Here is an alternative Piped link(s):

https://piped.video/ZYGJQqhMN1U

https://piped.video/hYMZsMMlubg

Piped is a privacy-respecting open-source alternative frontend to YouTube.

I'm open-source; check me out at GitHub.

[–] [email protected] 15 points 7 months ago (1 children)

Original Doom was not GPU accelerated.

[–] [email protected] 15 points 7 months ago (1 children)

Original Doom was not GPU accelerated.

Neither was original Quake. GLQuake was a later update. The original was for DOS using only software rendering.

[–] [email protected] 6 points 7 months ago (1 children)

Yup, and most people played it at something like 10 to 15 fps on hardware of the time. Same with DOOM a couple of years earlier.
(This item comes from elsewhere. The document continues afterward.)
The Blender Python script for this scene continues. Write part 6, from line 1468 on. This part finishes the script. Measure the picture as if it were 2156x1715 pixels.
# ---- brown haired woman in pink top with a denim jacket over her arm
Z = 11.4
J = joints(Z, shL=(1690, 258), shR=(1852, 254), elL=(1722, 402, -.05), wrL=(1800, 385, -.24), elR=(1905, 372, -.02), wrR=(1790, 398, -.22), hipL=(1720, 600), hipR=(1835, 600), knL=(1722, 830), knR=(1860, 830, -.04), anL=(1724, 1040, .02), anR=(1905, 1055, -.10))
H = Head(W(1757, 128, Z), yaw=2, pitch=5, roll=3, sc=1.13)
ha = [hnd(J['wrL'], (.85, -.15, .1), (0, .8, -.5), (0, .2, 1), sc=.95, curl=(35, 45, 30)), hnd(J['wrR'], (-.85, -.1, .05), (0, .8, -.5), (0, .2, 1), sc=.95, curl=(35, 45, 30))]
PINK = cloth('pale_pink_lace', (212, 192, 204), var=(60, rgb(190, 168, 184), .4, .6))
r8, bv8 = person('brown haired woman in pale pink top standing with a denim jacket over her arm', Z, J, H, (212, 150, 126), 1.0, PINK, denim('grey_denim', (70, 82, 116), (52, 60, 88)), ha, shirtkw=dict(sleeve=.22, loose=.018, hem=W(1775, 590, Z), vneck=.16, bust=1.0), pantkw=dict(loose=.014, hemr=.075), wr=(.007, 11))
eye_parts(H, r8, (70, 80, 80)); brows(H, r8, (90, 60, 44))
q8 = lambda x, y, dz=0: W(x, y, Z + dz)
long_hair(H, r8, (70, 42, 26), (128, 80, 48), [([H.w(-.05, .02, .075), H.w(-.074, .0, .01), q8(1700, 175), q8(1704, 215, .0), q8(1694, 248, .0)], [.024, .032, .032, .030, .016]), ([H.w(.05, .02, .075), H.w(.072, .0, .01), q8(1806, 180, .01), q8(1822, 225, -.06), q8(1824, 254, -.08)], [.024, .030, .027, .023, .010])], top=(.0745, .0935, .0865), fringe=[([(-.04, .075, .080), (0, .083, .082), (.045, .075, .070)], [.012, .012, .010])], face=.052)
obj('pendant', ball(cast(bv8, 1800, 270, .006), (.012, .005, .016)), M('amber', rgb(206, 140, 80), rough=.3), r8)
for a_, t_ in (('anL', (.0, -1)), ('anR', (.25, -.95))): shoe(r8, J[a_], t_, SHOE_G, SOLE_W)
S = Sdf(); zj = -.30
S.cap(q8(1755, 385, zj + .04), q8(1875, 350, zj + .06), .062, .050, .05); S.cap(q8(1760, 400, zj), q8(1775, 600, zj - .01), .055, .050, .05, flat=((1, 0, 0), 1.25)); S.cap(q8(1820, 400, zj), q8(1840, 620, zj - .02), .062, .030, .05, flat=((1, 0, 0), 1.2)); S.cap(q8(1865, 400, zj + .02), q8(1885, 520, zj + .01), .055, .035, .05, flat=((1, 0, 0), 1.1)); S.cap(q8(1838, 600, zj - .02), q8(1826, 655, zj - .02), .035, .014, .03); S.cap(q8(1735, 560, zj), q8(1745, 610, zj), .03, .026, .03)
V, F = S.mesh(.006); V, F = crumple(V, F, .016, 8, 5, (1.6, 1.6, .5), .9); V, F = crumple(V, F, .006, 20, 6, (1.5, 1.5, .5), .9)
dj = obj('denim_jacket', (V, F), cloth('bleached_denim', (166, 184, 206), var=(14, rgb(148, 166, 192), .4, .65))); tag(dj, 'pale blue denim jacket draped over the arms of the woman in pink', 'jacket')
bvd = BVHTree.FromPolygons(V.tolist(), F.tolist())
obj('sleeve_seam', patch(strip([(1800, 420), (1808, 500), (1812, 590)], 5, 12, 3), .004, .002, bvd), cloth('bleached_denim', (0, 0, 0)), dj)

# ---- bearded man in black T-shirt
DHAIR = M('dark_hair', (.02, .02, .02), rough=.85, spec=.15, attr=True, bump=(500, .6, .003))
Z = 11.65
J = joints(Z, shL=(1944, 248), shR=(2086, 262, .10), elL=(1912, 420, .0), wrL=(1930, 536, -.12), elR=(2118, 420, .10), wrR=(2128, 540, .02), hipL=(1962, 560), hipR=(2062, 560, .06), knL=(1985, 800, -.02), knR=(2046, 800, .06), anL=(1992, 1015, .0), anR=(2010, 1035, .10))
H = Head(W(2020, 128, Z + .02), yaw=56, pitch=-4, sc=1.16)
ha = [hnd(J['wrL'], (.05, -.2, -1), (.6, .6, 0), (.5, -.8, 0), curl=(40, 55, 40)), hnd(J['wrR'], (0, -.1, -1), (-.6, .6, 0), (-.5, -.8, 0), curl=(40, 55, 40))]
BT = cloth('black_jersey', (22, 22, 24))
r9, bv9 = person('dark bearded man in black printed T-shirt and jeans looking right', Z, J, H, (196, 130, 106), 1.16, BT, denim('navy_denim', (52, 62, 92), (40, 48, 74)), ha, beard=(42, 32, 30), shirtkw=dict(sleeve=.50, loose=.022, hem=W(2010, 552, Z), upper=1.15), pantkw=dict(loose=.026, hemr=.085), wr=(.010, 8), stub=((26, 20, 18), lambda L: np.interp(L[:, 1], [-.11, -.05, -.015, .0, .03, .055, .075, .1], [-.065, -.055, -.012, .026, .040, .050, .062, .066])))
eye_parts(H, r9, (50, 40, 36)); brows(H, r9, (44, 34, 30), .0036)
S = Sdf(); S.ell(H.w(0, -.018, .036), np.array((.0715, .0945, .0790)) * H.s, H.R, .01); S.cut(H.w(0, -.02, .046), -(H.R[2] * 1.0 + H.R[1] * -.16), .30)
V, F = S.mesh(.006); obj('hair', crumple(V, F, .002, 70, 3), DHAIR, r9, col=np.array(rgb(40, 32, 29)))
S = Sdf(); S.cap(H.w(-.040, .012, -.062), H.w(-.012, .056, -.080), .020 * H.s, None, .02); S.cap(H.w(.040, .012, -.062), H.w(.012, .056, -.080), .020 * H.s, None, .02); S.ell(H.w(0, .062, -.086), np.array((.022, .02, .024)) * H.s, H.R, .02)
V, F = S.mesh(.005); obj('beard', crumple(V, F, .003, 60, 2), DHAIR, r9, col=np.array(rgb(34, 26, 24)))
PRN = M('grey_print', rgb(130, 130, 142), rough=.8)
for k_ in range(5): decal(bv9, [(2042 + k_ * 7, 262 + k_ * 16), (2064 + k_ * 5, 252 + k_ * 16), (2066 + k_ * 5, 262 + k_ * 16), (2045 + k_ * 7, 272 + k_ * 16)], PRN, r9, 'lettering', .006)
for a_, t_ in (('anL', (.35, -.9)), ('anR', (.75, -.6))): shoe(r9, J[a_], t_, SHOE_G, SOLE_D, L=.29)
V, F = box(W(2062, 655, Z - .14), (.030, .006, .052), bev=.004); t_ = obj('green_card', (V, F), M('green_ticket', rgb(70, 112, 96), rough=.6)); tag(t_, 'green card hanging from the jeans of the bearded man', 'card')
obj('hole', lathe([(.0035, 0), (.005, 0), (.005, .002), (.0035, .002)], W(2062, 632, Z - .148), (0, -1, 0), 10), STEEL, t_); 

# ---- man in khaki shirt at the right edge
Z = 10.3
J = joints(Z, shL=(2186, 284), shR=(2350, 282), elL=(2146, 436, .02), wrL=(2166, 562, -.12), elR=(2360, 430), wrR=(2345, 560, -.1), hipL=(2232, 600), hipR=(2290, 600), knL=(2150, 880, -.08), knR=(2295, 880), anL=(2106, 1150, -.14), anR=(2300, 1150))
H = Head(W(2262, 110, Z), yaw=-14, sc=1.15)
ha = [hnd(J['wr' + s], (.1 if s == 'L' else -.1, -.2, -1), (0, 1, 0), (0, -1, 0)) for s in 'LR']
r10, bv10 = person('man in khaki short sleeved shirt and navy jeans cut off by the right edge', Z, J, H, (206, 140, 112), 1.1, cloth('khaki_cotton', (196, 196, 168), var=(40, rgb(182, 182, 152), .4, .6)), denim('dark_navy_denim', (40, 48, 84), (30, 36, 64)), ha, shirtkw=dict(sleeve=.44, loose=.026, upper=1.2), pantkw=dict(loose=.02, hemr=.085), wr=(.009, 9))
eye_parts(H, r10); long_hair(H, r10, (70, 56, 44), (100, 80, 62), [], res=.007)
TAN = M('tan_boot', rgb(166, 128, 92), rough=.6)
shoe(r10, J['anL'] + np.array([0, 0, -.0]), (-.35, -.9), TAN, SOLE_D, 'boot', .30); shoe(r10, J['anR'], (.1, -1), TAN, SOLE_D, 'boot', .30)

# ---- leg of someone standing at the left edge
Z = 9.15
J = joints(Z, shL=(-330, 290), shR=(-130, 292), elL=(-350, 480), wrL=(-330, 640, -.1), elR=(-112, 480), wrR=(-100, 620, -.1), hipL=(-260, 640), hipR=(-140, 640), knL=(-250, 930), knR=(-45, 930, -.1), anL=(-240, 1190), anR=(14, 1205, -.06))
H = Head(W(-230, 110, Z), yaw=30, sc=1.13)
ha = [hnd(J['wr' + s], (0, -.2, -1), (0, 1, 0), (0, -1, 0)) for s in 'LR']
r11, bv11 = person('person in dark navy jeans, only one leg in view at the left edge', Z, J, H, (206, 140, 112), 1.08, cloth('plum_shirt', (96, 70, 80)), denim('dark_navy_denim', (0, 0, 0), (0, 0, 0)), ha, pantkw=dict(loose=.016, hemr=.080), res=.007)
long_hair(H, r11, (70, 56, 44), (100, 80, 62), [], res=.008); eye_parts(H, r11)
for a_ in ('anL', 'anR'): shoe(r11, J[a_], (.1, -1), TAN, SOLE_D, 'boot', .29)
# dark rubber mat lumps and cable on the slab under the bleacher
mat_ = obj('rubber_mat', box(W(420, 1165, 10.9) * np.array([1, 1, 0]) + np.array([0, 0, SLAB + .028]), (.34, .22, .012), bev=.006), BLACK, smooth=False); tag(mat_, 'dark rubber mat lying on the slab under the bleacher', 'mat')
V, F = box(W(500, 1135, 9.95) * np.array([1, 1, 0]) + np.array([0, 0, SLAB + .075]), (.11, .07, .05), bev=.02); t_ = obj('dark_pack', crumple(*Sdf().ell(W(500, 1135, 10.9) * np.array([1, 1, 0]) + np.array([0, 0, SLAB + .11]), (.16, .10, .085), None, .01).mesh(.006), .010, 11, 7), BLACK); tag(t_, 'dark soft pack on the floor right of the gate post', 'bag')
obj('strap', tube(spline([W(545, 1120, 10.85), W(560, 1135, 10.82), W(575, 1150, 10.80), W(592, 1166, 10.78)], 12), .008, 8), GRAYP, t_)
[–] [email protected] 4 points 7 months ago* (last edited 7 months ago) (1 children)

With resolution 320x240. And I do not remember how many colors. 256?

[–] [email protected] 7 points 7 months ago

I do not remember how many colors. 256?

Yes with a fixed color palette of mostly shades of brown and green.

[–] [email protected] 73 points 7 months ago (2 children)

I'm gonna go out on a limb and say if it can run Quake, it can safely run Doom as well.

[–] [email protected] 1 points 7 months ago

And if it can run Quake 3, it can likely run Jedi Knight II: Jedi Outcast.

Which would make it worth the effort for me.

[–] [email protected] 19 points 7 months ago (3 children)

I’m gonna go out on a limb and say if it can run Quake, it can safely run Doom as well.

The original Voodoo 1 graphics card could run Quake, but NOT Doom. Thanks Obama!

[–] [email protected] 11 points 7 months ago (1 children)

Only because the Voodoo couldn't do 2D at all - it had a passthrough on the back, so you'd connect your 2D-capable graphics card to it.

[–] [email protected] 5 points 7 months ago

Oh, I'm aware! It just felt funny that the very first consumer dedicated 3D graphics card prove that poster's assumption wrong. In any other case they'd be right. In fact, in those days in 1996, there was the SECOND graphics card that had a 3D processor that DID do 2D graphics too, the Sierra Screamin' 3D (with the Rendition Verite GPU). It was about 2/3ds the cost of the Voodoo 1 (3DFX) even if the Sierra wasn't quite as fast. You'd buy the Sierra because you wanted dedicated 3D but couldn't afford a high end 2D card and the high end 3D card.

[–] [email protected] 2 points 7 months ago (1 children)

As an enormous Id Tech nerd that's too young to know this, this is very interesting!

[–] [email protected] 2 points 7 months ago

IIRC the Voodoo 5 6000 also required an external power supply and people thought this was crazy at the time.

[–] [email protected] -2 points 7 months ago (1 children)

Fuck that could be interpreted very racially with regards to Obama

[–] [email protected] 3 points 7 months ago (1 children)

You're going to have to explain that to me. I'm not seeing it.

[–] [email protected] 2 points 7 months ago

Obama seen as a black person could be accused of being able to do 'black magic' or voodoo.

It's just a dumb thought, nothing more to it.